Expanding in Computers

Although Philips expects that computers will be a prime factor in the gain of 15% or 16% in sight for industrial and military equipment in 1966, its computer division won't be in the market in the usual sense of the term. True, the division now has under way design of a whole family of process-control computers based on integrated circuits, and Philips is well along in an effort to "computerize" a radio-set producing plant. But for the moment, the company sees itself as its own best customer for its recently formed computer division, which along with the basic computer hardware, turns out tape punch and memory units.

In the business computer field, Philips is getting its feet wet through a 40% holding in Electrologica, a small company based in The Hague.
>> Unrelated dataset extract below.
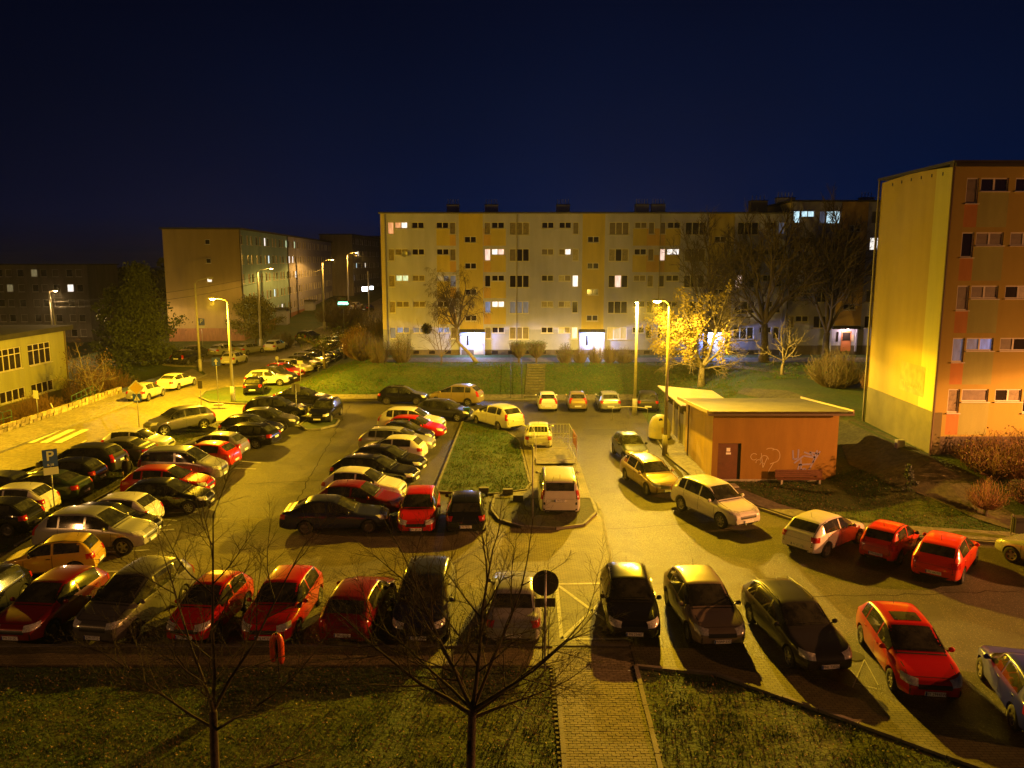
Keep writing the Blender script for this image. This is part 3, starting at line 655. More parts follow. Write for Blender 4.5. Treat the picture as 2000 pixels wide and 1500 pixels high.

Despite its size, Electrologica has cornered a small part of the market in the face of competition from giants like the International Business Machines Corp. and Bull-General Electric, which is jointly owned by the Compagnie des Machines Bull of France and the General Electric Co. of the United States.

Military Sales

The vagaries of the military market don't have too much impact on Philips since military sales add up to only about 5% of total sales. N.V. Hollandse Signaalapparaten, the subsidiary that ranks as the sole important Dutch producer of fire-control equipment, won't see its sales boom in 1966 but there's no slump in sight: the company has a substantial backlog of orders from NATO countries, South American countries, Sweden and Switzerland. Signaalapparaten will also deliver next year the phase 2 equipment for the air-traffic control system at the Amsterdam Airport plus a "free route" control system that will oversee traffic for the West German Air Force in the northern part of the country.